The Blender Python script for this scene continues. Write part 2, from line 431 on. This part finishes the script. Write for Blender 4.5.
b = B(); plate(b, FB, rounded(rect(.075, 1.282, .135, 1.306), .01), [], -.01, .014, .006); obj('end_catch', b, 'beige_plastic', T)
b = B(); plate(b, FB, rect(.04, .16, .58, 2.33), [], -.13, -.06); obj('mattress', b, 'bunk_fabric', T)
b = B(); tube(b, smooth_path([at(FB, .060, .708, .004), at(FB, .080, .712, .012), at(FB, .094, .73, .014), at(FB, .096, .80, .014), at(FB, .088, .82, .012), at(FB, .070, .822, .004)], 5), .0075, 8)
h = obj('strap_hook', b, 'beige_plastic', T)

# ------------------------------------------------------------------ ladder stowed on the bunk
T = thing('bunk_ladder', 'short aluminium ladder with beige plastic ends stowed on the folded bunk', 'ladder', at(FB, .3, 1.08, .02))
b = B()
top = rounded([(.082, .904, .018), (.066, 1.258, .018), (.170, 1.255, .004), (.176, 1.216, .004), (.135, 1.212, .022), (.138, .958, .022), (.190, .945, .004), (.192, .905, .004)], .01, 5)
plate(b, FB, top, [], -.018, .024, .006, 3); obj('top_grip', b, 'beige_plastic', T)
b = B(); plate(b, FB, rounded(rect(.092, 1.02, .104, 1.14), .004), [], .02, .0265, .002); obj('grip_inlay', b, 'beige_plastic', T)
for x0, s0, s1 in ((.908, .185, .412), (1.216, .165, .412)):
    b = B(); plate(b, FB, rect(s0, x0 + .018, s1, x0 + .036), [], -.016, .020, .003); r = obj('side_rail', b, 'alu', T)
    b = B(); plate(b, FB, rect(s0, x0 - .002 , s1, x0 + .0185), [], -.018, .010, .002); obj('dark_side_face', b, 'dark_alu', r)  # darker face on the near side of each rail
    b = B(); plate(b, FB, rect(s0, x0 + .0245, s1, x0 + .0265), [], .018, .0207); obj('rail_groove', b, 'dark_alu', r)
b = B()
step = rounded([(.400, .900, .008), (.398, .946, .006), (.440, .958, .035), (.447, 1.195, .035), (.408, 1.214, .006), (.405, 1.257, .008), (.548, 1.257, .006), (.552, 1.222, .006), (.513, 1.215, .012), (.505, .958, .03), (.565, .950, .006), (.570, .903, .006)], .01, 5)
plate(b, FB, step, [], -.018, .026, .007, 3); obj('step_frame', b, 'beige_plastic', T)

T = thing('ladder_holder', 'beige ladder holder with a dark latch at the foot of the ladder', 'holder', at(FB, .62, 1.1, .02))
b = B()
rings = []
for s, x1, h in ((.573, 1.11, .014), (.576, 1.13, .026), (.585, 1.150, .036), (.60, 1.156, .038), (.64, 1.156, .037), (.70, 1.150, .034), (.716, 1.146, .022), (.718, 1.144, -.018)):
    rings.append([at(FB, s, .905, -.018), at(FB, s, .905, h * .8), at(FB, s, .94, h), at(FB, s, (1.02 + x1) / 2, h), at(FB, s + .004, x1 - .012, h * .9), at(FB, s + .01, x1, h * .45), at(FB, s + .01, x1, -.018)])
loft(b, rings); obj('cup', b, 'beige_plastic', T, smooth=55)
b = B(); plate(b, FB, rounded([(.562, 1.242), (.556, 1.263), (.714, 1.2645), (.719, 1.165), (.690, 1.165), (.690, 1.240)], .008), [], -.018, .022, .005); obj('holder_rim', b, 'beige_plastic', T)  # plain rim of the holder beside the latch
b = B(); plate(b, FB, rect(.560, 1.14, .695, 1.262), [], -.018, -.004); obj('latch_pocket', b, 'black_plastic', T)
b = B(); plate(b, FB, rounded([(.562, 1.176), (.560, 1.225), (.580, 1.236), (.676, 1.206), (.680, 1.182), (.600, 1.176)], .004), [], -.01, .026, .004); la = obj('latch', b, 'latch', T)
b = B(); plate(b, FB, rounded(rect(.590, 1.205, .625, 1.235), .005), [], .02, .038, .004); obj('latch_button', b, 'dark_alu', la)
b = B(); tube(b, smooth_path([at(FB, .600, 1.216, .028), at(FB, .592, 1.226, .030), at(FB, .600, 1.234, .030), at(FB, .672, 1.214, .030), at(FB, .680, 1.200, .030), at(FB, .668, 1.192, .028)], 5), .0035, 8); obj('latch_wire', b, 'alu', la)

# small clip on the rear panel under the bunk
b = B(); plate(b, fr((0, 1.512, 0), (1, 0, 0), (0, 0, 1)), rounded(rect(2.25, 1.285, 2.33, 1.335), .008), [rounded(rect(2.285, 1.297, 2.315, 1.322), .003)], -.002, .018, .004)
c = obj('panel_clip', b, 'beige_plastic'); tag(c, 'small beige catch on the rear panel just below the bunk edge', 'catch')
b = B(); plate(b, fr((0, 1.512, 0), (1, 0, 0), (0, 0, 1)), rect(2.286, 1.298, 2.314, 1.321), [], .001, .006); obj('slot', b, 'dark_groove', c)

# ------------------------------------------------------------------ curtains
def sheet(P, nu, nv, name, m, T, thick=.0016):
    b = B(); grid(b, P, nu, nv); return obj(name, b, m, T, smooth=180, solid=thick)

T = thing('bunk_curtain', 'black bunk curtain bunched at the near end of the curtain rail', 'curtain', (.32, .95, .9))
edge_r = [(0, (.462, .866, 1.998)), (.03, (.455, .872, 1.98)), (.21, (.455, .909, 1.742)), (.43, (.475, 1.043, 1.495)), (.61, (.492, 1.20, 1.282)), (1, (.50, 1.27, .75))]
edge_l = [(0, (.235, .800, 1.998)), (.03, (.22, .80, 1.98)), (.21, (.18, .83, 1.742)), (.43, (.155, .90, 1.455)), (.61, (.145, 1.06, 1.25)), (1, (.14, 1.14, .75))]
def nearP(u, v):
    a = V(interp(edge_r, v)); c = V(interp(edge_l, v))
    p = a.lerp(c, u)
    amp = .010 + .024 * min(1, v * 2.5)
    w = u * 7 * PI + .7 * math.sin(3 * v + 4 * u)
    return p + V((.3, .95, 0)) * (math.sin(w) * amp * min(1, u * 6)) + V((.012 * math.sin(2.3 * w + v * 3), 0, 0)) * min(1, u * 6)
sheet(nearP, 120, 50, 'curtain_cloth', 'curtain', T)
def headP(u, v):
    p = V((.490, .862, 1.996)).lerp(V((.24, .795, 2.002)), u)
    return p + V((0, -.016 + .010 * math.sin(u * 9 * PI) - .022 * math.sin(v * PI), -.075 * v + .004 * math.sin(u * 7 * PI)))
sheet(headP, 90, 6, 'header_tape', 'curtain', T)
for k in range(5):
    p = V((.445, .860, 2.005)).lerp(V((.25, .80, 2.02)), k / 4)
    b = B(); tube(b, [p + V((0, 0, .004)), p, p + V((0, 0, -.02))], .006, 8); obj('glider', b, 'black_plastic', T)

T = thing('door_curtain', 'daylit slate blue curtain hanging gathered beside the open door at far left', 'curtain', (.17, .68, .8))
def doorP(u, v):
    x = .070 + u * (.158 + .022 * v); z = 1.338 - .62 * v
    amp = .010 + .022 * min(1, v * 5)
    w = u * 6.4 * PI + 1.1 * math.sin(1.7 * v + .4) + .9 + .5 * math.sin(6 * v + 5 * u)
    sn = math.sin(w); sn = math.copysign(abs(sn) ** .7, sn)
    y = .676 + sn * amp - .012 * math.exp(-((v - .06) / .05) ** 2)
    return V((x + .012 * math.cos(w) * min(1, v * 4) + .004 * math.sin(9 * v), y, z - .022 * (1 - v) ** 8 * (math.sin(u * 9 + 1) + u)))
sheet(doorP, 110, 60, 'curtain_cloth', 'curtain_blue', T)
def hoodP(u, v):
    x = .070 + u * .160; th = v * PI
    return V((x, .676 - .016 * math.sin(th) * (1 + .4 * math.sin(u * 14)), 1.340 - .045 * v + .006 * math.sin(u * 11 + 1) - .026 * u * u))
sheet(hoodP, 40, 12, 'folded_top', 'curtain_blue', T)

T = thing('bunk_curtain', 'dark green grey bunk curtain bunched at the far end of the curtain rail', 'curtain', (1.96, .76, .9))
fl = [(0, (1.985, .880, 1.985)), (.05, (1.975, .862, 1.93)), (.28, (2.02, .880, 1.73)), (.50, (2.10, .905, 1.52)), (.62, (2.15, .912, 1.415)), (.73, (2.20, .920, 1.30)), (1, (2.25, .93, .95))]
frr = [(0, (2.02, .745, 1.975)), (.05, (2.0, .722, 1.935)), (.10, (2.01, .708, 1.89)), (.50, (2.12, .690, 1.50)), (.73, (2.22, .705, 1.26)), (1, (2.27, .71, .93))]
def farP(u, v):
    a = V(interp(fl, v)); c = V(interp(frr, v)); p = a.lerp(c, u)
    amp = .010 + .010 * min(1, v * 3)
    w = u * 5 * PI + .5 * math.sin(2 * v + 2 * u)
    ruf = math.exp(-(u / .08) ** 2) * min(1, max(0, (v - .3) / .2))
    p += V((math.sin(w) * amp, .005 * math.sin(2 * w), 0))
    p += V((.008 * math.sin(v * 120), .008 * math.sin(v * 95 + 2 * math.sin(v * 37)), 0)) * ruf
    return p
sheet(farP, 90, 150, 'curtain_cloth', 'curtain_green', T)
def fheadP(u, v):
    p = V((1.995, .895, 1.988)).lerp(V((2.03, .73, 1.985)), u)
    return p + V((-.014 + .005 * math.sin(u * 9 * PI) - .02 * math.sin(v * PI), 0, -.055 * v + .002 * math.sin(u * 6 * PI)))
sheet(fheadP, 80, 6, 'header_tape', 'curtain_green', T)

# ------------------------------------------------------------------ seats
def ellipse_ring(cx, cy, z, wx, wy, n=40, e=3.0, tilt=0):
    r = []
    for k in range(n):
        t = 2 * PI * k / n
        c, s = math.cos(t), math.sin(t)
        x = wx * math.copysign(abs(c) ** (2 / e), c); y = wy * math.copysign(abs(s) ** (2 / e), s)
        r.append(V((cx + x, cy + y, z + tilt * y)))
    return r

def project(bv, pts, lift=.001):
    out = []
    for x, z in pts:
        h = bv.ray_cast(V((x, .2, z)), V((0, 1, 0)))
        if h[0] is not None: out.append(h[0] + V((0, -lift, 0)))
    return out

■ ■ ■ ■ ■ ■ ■

Your instructions -
Quote only the stretch of lines that starts the data above and ends with the line containing "h = obj('strap_hook', b, 'beige_plastic', T)", both included.

Answer for this exercise -
The Blender Python script for this scene continues. Write part 2, from line 431 on. This part finishes the script. Write for Blender 4.5.
b = B(); plate(b, FB, rounded(rect(.075, 1.282, .135, 1.306), .01), [], -.01, .014, .006); obj('end_catch', b, 'beige_plastic', T)
b = B(); plate(b, FB, rect(.04, .16, .58, 2.33), [], -.13, -.06); obj('mattress', b, 'bunk_fabric', T)
b = B(); tube(b, smooth_path([at(FB, .060, .708, .004), at(FB, .080, .712, .012), at(FB, .094, .73, .014), at(FB, .096, .80, .014), at(FB, .088, .82, .012), at(FB, .070, .822, .004)], 5), .0075, 8)
h = obj('strap_hook', b, 'beige_plastic', T)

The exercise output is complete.